Fast Facts:
› Rising air during global dust storms on Mars hoists water vapor high in the atmosphere, researchers using NASA's Mars Reconnaissance Orbiter report.
› Regional dust storms every year uplift water to a lesser extent and appear to drive a seasonal pattern in loss of hydrogen from the top of Mars' atmosphere.
› If Mars has a global dust storm in 2018, observations could aid understanding of its effects.
Some Mars experts are eager and optimistic for a dust storm this year to grow so grand it darkens skies around the entire Red Planet.
This biggest type of phenomenon in the environment of modern Mars could be examined as never before possible, using the combination of spacecraft now at Mars.
A study published this week based on observations by NASA's Mars Reconnaissance Orbiter (MRO) during the most recent Martian global dust storm -- in 2007 -- suggests such storms play a role in the ongoing process of gas escaping from the top of Mars' atmosphere. That process long ago transformed wetter, warmer ancient Mars into today's arid, frozen planet.
"We found there's an increase in water vapor in the middle atmosphere in connection with dust storms," said Nicholas Heavens of Hampton University, Hampton, Virginia, lead author of the report in Nature Astronomy. "Water vapor is carried up with the same air mass rising with the dust."
A link between the presence of water vapor in Mars' middle atmosphere -- roughly 30 to 60 miles (50 to 100 kilometers) high -- and escape of hydrogen from the top of the atmosphere has been detected by NASA's Hubble Space Telescope and the European Space Agency's Mars Express orbiter, but mainly in years without the dramatic changes produced in a global dust storm. NASA's MAVEN mission arrived at Mars in 2014 to study the process of atmosphere escape.

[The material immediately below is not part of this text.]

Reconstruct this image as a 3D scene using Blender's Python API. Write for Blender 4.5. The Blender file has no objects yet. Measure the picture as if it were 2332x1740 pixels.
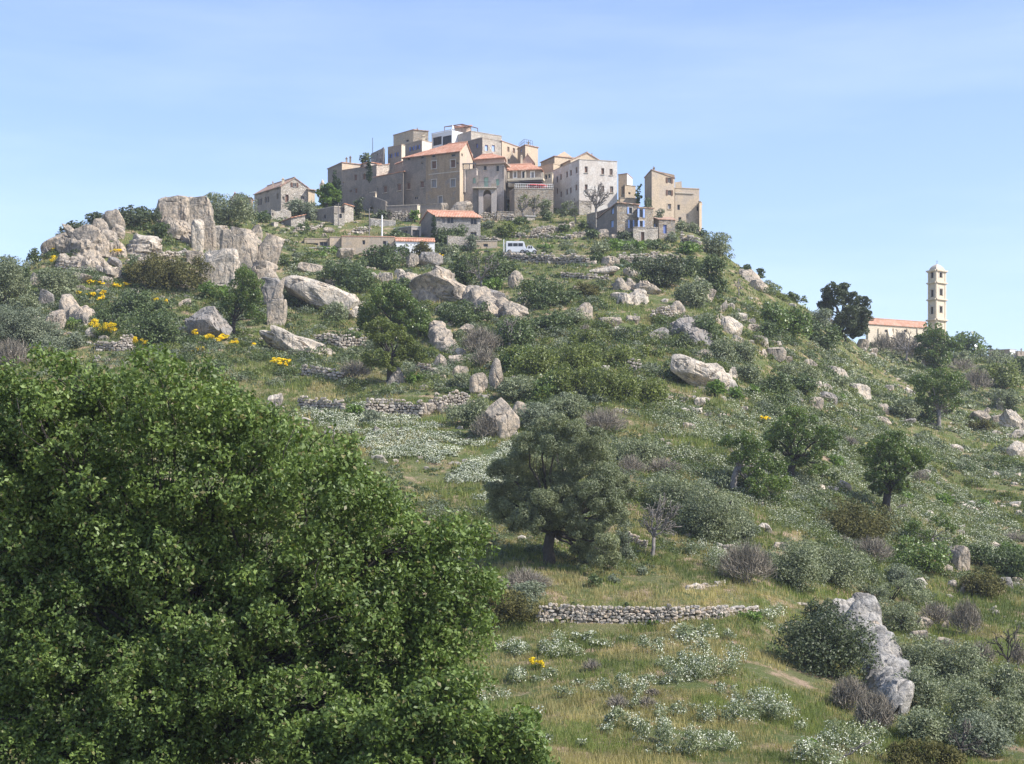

"It would be great to have a global dust storm we could observe with all the assets now at Mars, and that could happen this year," said David Kass of NASA's Jet Propulsion Laboratory, Pasadena, California. He is a co-author of the new report and deputy principal investigator for the instrument that is the main source of data for it, MRO's Mars Climate Sounder.
Not all Mars watchers are thrilled with the idea of a global dust storm, which can adversely affect ongoing missions. For instance: Opportunity, as a solar powered rover, would have to hunker down to save energy; the upcoming InSight lander's parameters would need to be adjusted for safe entry, descent and landing in November; and all the cameras on rovers and orbiters would need to deal with low visibility.
Decades of Mars observations document a pattern of multiple regional dust storms arising during the northern spring and summer. In most Martian years, which are nearly twice as long as Earth years, all the regional storms dissipate and none swells into a global dust storm. But such expansion happened in 1977, 1982, 1994, 2001 and 2007. The next Martian dust storm season is expected to begin this summer and last into early 2019.
The Mars Climate Sounder on MRO can scan the atmosphere to directly detect dust and ice particles and can indirectly sense water vapor concentrations from effects on temperature. Heavens and co-authors of the new paper report the sounder's data show slight increases in middle-atmosphere water vapor during regional dust storms and reveal a sharp jump in the altitude reached by water vapor during the 2007 global dust storm. Using recently refined analysis methods for the 2007 data, the researchers found an increase in water vapor by more than a hundred-fold in the middle atmosphere during that global storm.
Before MAVEN reached Mars, many scientists expected to see loss of hydrogen from the top of the atmosphere occurring at a rather steady rate, with variation tied to changes in the solar wind's flow of charged particles from the Sun. Data from MAVEN and Mars Express haven't fit that pattern, instead showing a pattern that appears more related to Martian seasons than to solar activity. Heavens and coauthors present the dust storms' hoisting of water vapor to higher altitudes as a likely key to the seasonal pattern in hydrogen escape from the top of the atmosphere. MAVEN observations during the stronger effects of a global dust storm could boost understanding of their possible link to the escape of gas from the atmosphere.